Zimbabwe localises foreign firms

Legislation gives local owners majority control of foreign-owned companies.

Morgan Tsvangirai
Members of Morgan Tsvangirai's Movement for Democratic Change strongly opposed the bill [AP]
‘Empowerment’
 
Mugabe’s government – which critics accuse of plunging Zimbabwe into turmoil by seizing white-owned farms and handing them to inexperienced black farmers – says the bill is part of its drive to empower the country’s poor majority.

Paul Mangwana, the economic empowerment minister, said: “We cannot continue to have a skewed economic environment where our people are not able to fully participate.”

The bill would give the minister responsibility for reviewing, approving or rejecting all proposed transactions, and also sweeping powers to cancel the operating licences of companies that fail to adopt the stipulated shareholding structure.

Many analysts fear the move could sound the death knell for an economy that has also suffered from foreign investor flight over fears about the security of their investment.

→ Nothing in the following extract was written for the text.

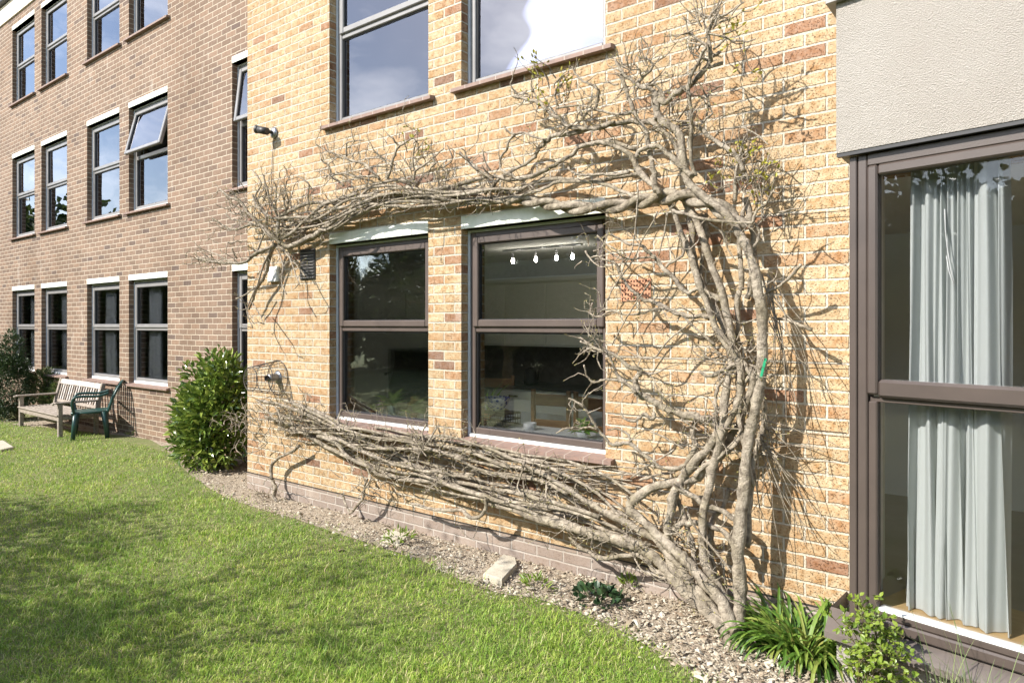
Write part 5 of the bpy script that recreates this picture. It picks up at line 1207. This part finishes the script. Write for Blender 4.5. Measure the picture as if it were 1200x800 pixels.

MDC politicians have argued the law was designed to enrich a few powerful individuals and win votes for Mugabe’s party in parliamentary and presidential elections due in March.

Criticism

During a heated parliamentary debate in which an opposition member was thrown out of the chamber, Innocent Gonese, an MDC politician, said: “As far as we are concerned, this bill is cast in concrete but I want to urge the minister to reconsider because our economy needs foreign direct investment.”

But Mangwana and ruling ZANU-PF politicians defended the bill and branded those opposed to it as seeking to perpetuate economic imbalances brought about by colonialism.

Mugabe, 83, and in power since independence from Britain in 1980, has accused some foreign-owned firms of working with his Western opponents to topple his government by raising prices without justification and stashing foreign currency proceeds abroad.

Zimbabwe has the world’s highest inflation rate, above 6,600 per cent, while four in five adults are out of formal work, with persistent shortages of foreign currency, fuel and food.